Замечательно единодушие в этом отношении, которое водворилось на короткое, впрочем, время. «Бедствие ужасно, необходимы самые широкие и быстрые меры», — говорил с необычайным одушевлением в губернском собрании председатель васильской уездной управы А. А. Демидов. В июле на экстренном уездном земском собрании в Лукоянове необходимая цифра ссуды была исчислена в четыре миллиона семьсот тысяч рублей (для одного уезда!). Я привожу эти два случая, как наиболее характеризующие настроение того времени, когда «урожай 1891 года» был еще на полях и всякий мог его видеть. Это печальное зрелище убеждало всякого. Еще за несколько месяцев перед тем тот же председатель васильской управы, А. А. Демидов, известный местный ретроград, возражал против всякой помощи с той самоуверенностью, которая присуща подобным господам: «Господа! мы давно уже слышим это нытье и печалование о нужде и грозном голоде. Мы слышали это уже и прошлой весной в нашем уезде. Знаете ли, как мы распорядились (с ударением и расстановкой): не дали ни зерна, никто не умер, и поля оказались засеянными». И вот, этот же самый человек и в той же зале сам уже бьет тревожный набат, и теперь все, конечно, верят, что бедствие идет ужасное, тем более, что, как оказывается, не все поля оказались засеянными и в прошлом году…
Да, это был какой-то испуг. Чудовищную цифру в четыре миллиона с лишком для Лукояновского уезда высчитали и отстаивали в земском собрании двое влиятельных гласных, земские начальники господа Пушкин и Струговщиков. Нужно признаться, что статистические приемы господ земских начальников были ребячески наивны. Признав полный неурожай, они отрицали наличность каких бы то ни было запасов, и потому могущих прокормиться собственными средствами считали не более одного процента.

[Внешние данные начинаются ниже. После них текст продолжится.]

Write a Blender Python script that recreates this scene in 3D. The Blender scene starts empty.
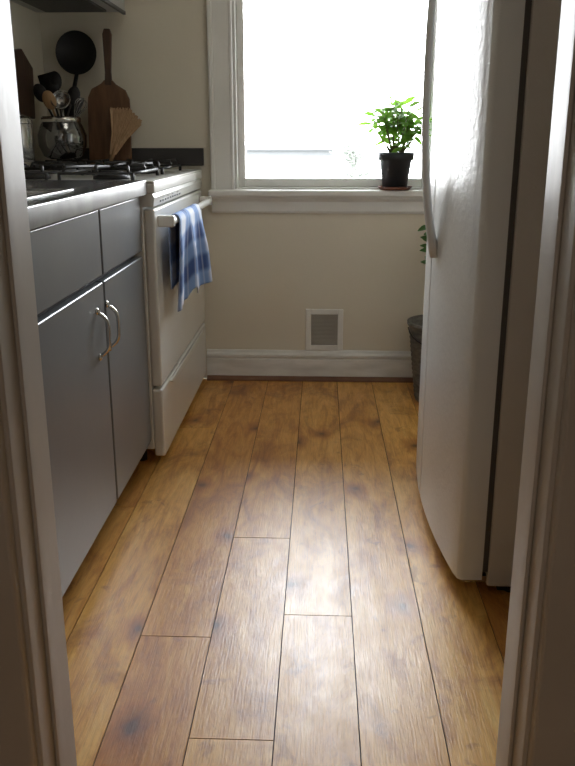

На остальные девяносто девять процентов населения была рассчитана ссуда по тридцати фунтов, прибавлены семена, и вот перед собранием встала чудовищная цифра, от которой в Нижнем пришли в ужас. К счастию, губернская управа располагает статистическими данными, более точными, и статистическое бюро быстро свело размеры лукояновской нужды до более благоразумных пределов (шестьсот тысяч). Интересно, однако, что первоначальные тревожные сведения энергично поддерживались земскими начальниками,
Жатва убрана, поля обнажены, «урожай» печально уехал на возах в закрома, и земля ничего уже не говорит глазу… Не знаю, прав ли я, или нужно искать каких-нибудь других, менее извинительных мотивов, но только с этих именно пор очевидность нужды и необходимость миллионов сразу заменяются в убеждении земцев-дворян представлением об особенном благополучии уезда. Поля убраны, ничтожная жатва свезена, цифра урожая закреплена в сведениях статистического бюро, обсуждена представителями земских управ (в том числе лукояновской), признана единогласно в губернском собрании (в том числе лукояновскими гласными), предложена и принята в уездных продовольственных комиссиях, — и в том числе опять в лукояновской, сделавшей с своей стороны частные замечания, еще усилившие безотрадную картину… Одним словом, цифры урожая признаны всеми компетентными учреждениями в губернии…
Но к этому времени совершенно неожиданно стали вновь раздаваться на Руси «трезвые» голоса, программу которых с такой характеристичной краткостью формулировал один из щедринских героев: «ён достанет!» Читателю хорошо известна эта нота по многоголосому хору ретроградной печати. Сначала, впрочем, она звучала довольно неуверенно в письмах (покойного ныне) Фета.
В октябре в «Московских ведомостях» появилось первое письмо Фета, в котором он делился с редакцией и с публикой сведениями о мужиках той местности, где находится его имение. Оказалось, что «обычный пьяный разгул» в этом году превзошел прежние годы, что кабатчики во все стороны посылали на тройках за водкой, так как обычного запаса в этот год не хватило; что безобразия заставляют трепетать перед возможностью пожаров, но, — что всего важнее, — инженеры (строящейся железной дороги), изготовив тачки и лопаты, предложили местным крестьянам работать по двадцать три рубля в месяц пешему крестьянину и тридцать пять рублей конному рабочему. Явились рабочие, но на третий день, сказав: «Мы не каторжные», ушли с работы, говоря: «Я по миру отправлюсь и наберу рубль в день, и лошадь накормлю, да еще и водочки выпью».